RE: pselect/etc semantics (Was: [PATCH v2] signal: Adjust error codes according to restore_user_sigmask())

From: David Laight
Date: Thu May 30 2019 - 05:38:31 EST


From: Eric Wong
> Sent: 29 May 2019 19:50
...
> > Personally I think that is wrong.
> > Given code like the above that has:
> > while (!interrupted) {
> > pselect(..., &sigint);
> > // process available data
> > }
> >
> > You want the signal handler to be executed even if one of the fds
> > always has available data.
> > Otherwise you can't interrupt a process that is always busy.

FWIW in the past I've seen a process that loops select-accept-fork-exec
get its priority reduced to the point where it never blocked
in select. The client side retries made it go badly wrong!
If it had limited when SIG_INT was detected it would have been
a little more difficult to kill.

> Agreed... I believe cmogstored has always had a bug in the way
> it uses epoll_pwait because it failed to check interrupts if:
>
> a) an FD is ready + interrupt
> b) epoll_pwait returns 0 on interrupt

But the kernel code seems to only call the signal handler
(for signals that are enabled during pselect() (etc)) if
the underlying wait is interrupted.

> The bug remains in userspace for a), which I will fix by adding
> an interrupt check when an FD is ready.
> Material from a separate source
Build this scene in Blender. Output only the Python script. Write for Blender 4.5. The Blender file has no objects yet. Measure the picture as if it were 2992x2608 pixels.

The window is very
> small for a) and difficult to trigger, and also in a rare code
> path.
>
> The b) case is the kernel bug introduced in 854a6ed56839a40f
> ("signal: Add restore_user_sigmask()").
>
> I don't think there's any disagreement that b) is a kernel bug.

If the signal is raised after the wait has timed out but before
the signal mask is restored.

> So the confusion is for a), and POSIX is not clear w.r.t. how
> pselect/poll works when there's both FD readiness and an
> interrupt.
>
> Thus I'm inclined to believe *select/*poll/epoll_*wait should
> follow POSIX read() semantics:
>
> If a read() is interrupted by a signal before it reads any data, it shall
> return â1 with errno set to [EINTR].
>
> If a read() is interrupted by a signal after it has successfully read
> some data, it shall return the number of bytes read.

Except that above you want different semantics :-)
For read() any signal handler is always called.
And the return value of a non-blocking read that returns no data
is not affected by any pending signals.

For pselect() that would mean that if the wait timed out (result 0)
and then a signal was raised (before the mask got changed back) then
the return value would be zero and the signal handler would be called.
So your (b) above is not a bug.
Even select() can return 'timeout' and have a signal handler called.

There are really two separate issues:
1) Signals that are pending when the new mask is applied.
2) Signals that are raised after the wait terminates (success or timeout).
If the signal handlers for (2) are not called then they become (1)
next time around the application loop.

Maybe the 'restore sigmask' function should be passed an indication
of whether it is allowed to let signal handler be called and return
whether they would be called (ie whether it restored the signal mask
or left it for the syscall exit code to do after calling the signal
handlers).

That would allow epoll() to convert timeout+pending signal to EINTR,
or to allow all handlers be called regardless of the return value.